Recently I received an email from a fan with the handle, TheNewChic, and they had some comments about one of my most basic plot devices. They wrote:
"I first learned of your site about 6 mos. ago; I enjoyed all the stories that I have read; although I was disturbed by one element. The fact that most of the women were tricked into the weight gain through magical means or whatever creative device you came up with. It is the tricked part that gets to me and gives me that chilling all over feeling, say like when you are reading a Stephen King Novel. So I view your site as horror erotica, or romantic still entertaining just with an edge."
The reference to horror erotica couldn't help but intrigue me. I'm an avid reader of dark fantasy, and I know fatness has appeared as the punch-line in more than one genre tale. (Even wrote about this in an early Dimensions article, "The Horror of Weight Gain.") Once as an exercise, I took an early story of mine ("Chubby Maker") and rewrote it as a straightforward horror story. The act didn't take a whole lot of revision.
The trickery theme in FA fantasy has several reasons for being. First is the pragmatic matter of plot mechanics. In our culture, it is difficult to imagine anyone wanting to become fat, hence the frequent reliance on subterfuge. I've written tales where the heroine becomes big on her own free will, but the setting this has been easiest for me to accomplish is the futuristic neverworld of Adipost Zone.
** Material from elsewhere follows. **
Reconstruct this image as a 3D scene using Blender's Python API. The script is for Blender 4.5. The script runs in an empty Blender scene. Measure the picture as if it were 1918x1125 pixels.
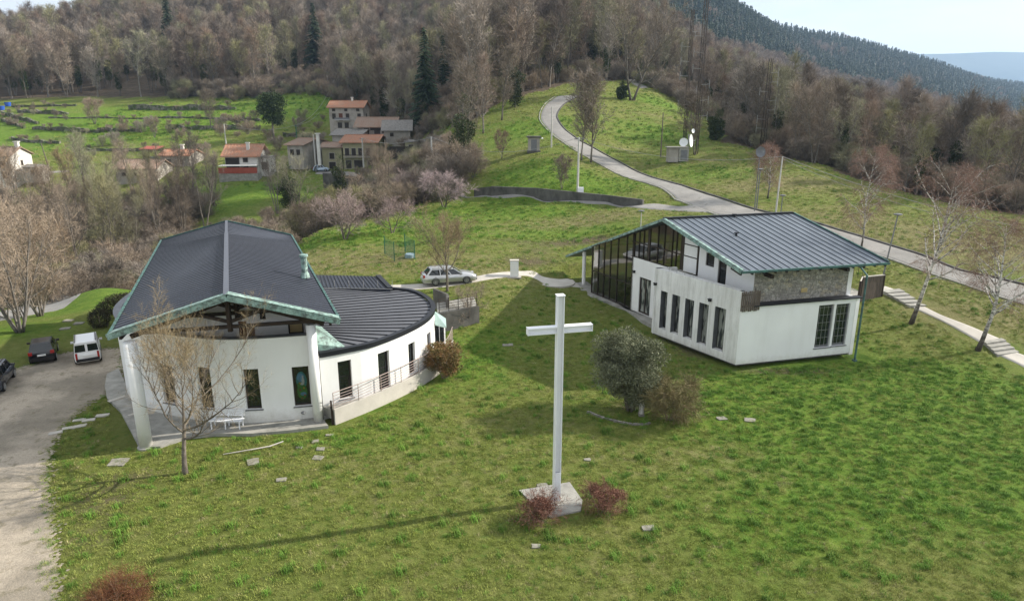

Then there's the theme of feeder manipulation - which crops up regularly in this fanta-sizer fiction. Its use says much about the state of male/female relationships in Western Culture, I suspect. In some weight gain stories (revenge tales, especially), the act of successful manipulation appears even more important than its results; the character's transformation is almost described as an afterthought. I've played with this theme in the past - generally to undercut it (e.g., Consuming Interests) - but I'd much rather focus on growth and its implications.
A much more prevalent form of "trickery" that appears in Fat Magic comes closer to "real-life" experience than any feeder scare tales. Stories where the protagonist is made fat through misapplied or partially understood magic can almost stand as a metaphor for those victims of diet culture who've grown larger from adherence to a diet regimen. The Diet Industry is the one of the foremost purveyors of trickery in the entire marketplace, yet its charlatanism rarely results in the happy endings that my stories have.